Gone? Never. Simply relocated.

A friend of mine, who writes for a large newspaper in Bulgaria, complained to me once. "You know," she said, "you guys are everywhere."
"How do you know it’s us?" I asked. Had she run across boastful AUBG pins, ties, t-shirts or framed diplomas, I wondered.
"No, no. Somehow you all are different. Everywhere I go I spot one or two and then ask. Never got it wrong. It’s something in the eyes, if you know what I mean."

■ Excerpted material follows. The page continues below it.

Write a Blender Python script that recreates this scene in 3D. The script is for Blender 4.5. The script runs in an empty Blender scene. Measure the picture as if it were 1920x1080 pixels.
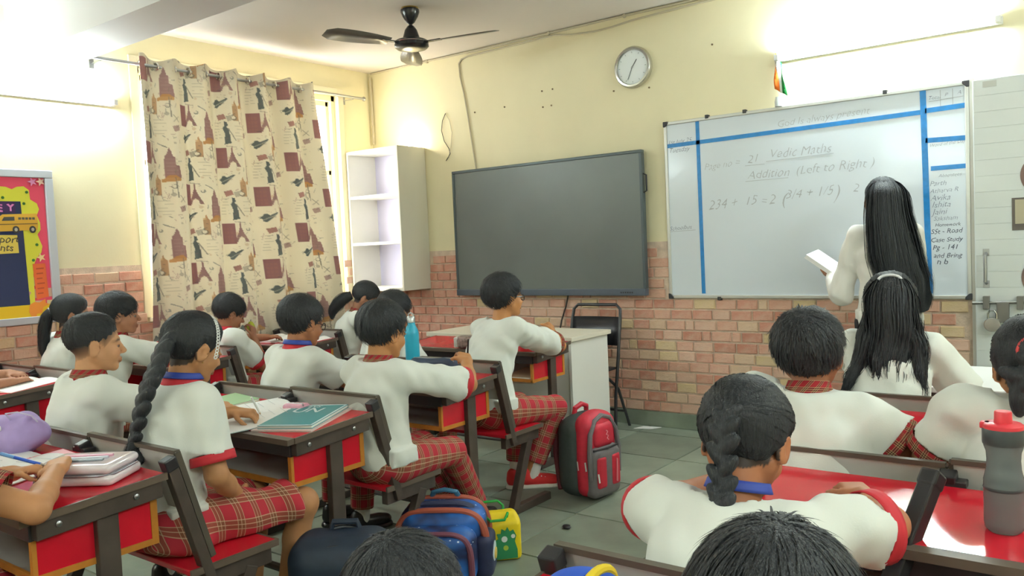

I knew exactly what she meant.

AUBG is in the hearts and the hearts require no shiny bronze. The eyes say it all. I remember walking down a London street once. As my eyes did the sightseeing part of the trip, they stumbled over a pair belonging to a thoughtful stranger. For a moment his stared at mine from under stylish glasses in quiet perplexity, then smiled as broad as the eyes can. The stranger passed by without uttering a word, without looking back, but by then I knew. He might not have been a leader of his region. Yet he was one of us, carrying AUBG, a symbolic 4 a.m. banichka in his heart around the world. He spoke the Language.